On Wednesday we do a read the room activity. I place 12 cards around the room. Students find the card and write down the letter the word starts with beside the correct number. When done, they do a letter search on the back. They circle and count each type of letter and write number beside it. Great for identifying letters in different fonts!

On Thursday we do a cut and paste sort. Students have to glue the correct lowercase letter and two beginning sound pictures beside the correct train engine. Then when they are done, they can play Roll to the Top. They roll a die and practice tracing the correct lowercase letters. When one letter reaches the top, they win!

On Friday we play a game. Either small group beginning sound BINGO (included in my Alphabet Practice pack), Roll & Cover, or Roll & Write. Check out these products by clicking the pictures below.


Well I hope that gives you some good ideas for teaching sight words, poetry, or phonics! Click the picture below to download some of the freebies from this post.
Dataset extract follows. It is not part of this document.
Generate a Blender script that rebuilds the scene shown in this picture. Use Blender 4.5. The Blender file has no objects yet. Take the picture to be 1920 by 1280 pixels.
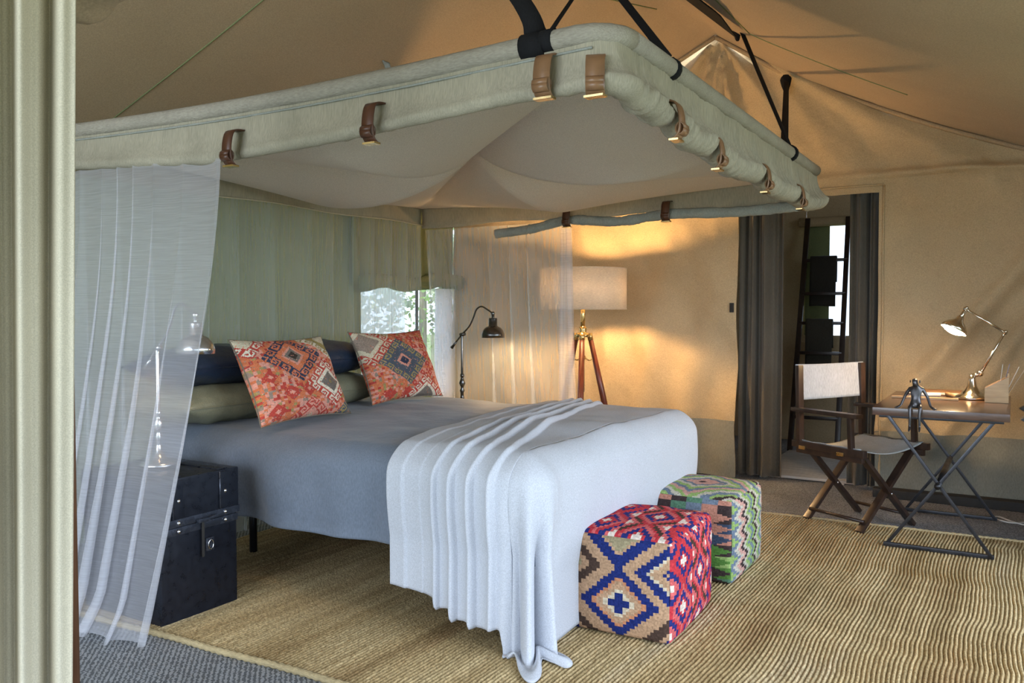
import bpy, bmesh, math, random
from mathutils import Vector, Matrix, noise
random.seed(7)
PI = math.pi
sin, cos = math.sin, math.cos
SC = bpy.context.scene
COL = SC.collection
V = Vector

# ------------------------------------------------------------------ camera, world, sun, exposure
FPX, CAMH, HORIZON = 1580.0, 1.25, 583.0
yaw = math.atan((1900 - 960) / FPX)
pitch = math.atan((640 - HORIZON) / FPX)
cam_d = bpy.data.cameras.new('camera'); cam = bpy.data.objects.new('camera', cam_d); COL.objects.link(cam)
cam.location = (0, 0, CAMH); cam.rotation_euler = (PI / 2 - pitch, 0, yaw)
cam_d.sensor_width = 36; cam_d.lens = FPX / 1920 * 36; cam_d.clip_start = 0.05
SC.camera = cam
SC.view_settings.view_transform = 'Standard'; SC.view_settings.look = 'None'
SC.view_settings.gamma = 1; SC.view_settings.use_curve_mapping = False
SC.view_settings.exposure = 0.88
SC.cycles.use_denoising = True
SC.cycles.transparent_max_bounces = 24
SC.cycles.max_bounces = 10; SC.cycles.diffuse_bounces = 6
SC.cycles.sample_clamp_indirect = 6.0
world = bpy.data.worlds.new('world'); SC.world = world; world.use_nodes = True
wn = world.node_tree.nodes; wb = wn['Background']
wb.inputs[0].default_value = (0.66, 0.80, 1.0, 1); wb.inputs[1].default_value = 1.8
sun_d = bpy.data.lights.new('sun', 'SUN'); sun_d.energy = 3.2; sun_d.angle = 0.02; sun_d.color = (1, .95, .85)
sun = bpy.data.objects.new('sun', sun_d); COL.objects.link(sun)
sun.rotation_euler = V((0.12, 0.30, -1)).to_track_quat('-Z', 'Y').to_euler()
def area(name, loc, aim, sx, sy, power, col):
    d = bpy.data.lights.new(name, 'AREA'); d.shape = 'RECTANGLE'; d.size = sx; d.size_y = sy; d.energy = power; d.color = col
    o = bpy.data.objects.new(name, d); COL.objects.link(o); o.location = loc
    o.rotation_euler = (V(aim) - V(loc)).to_track_quat('-Z', 'Y').to_euler(); return o
area('daylight_right', (3.4, 2.2, 1.9), (-1.2, 3.4, 1.2), 3.2, 2.0, 78, (0.80, 0.90, 1.0))
area('daylight_front', (-2.2, -2.6, 1.6), (-2.3, 3.0, .8), 3.8, 1.8, 82, (0.80, 0.90, 1.0))

cy_, sy_ = cos(yaw), sin(yaw)
cf = V((-sy_ * cos(pitch), cy_ * cos(pitch), -sin(pitch))); cr = V((cy_, sy_, 0)); cu = cr.cross(cf)
def at(x, y, axis, val):
    """world point where the photo pixel's ray meets the plane axis = val"""
    d = cf + cr * ((x - 960) / FPX) + cu * ((640 - y) / FPX)
    o = V((0, 0, CAMH)); t = (val - o[axis]) / d[axis]
    return o + d * t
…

  1. Oh. My. Gosh. You just saved me a ton of work since this was on my list of things to work on this summer. First I've been remodeling my office/sewing room then this was the first thing I wanted to conquer. I've been reading about teaching phonics and the order to teach the elements but it seemed like there wasn't a consensus on the best order. Well you just made my life a LOT easier. Thank you. Thank you. Thank you.

  2. Thank you so much for the great ideas and the freebies! I cannot wait to get started this year and these pages are just the ticket! Hope you have a fantastic summer.
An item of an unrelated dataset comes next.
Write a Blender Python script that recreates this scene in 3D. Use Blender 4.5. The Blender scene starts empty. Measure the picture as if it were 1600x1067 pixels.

  3. do you have a list like this for second grade? I moved up this year and would love to have a pacing like this for second grade!

  4. Wow! What a help to me! I've started homeschooling my 11year old son with down syndrome... He's at about a 1st grade level and this is going to help tremendously. Thank you for sharing. :)

  5. You are a genius I must say. I'm a speech trainer and I find this extremely useful. Thank you!

  6. Why not teach sight words that are related to the phonics lesson for the week? Most of the sight words are completely phonetic.

  7. I have a list of words related to the phonics lesson of the week that they can practice during word work as well. The "sight Words" of the week are more high frequency words to help them with their writing. We put them on the word wall at the end of the week and the students are expected to be able to spell them independently (or learn to find them on the word wall to help them spell it).

  8. Love the activities, binder organization, and dry erase board. I just purchased one and plan to decorate it with some colorful washi tape.

  9. Replies
    1. Nope, sorry. I'm a Canadian teacher. We don't use the common core.

  10. This is amazing! If I am using Jolly Phonics in my classroom (which is taught in a different order than what is listed above) can I still teach the sight words in the same order as you have above, or should it be altered?

    1. I'm sure you could use the same order that I did. The sight words aren't related/connected to the phonics skills at all. They are mostly high frequency words that students need/want to spell for writing or that occur in a lot of the early guided reading books I use. Hope it helps you!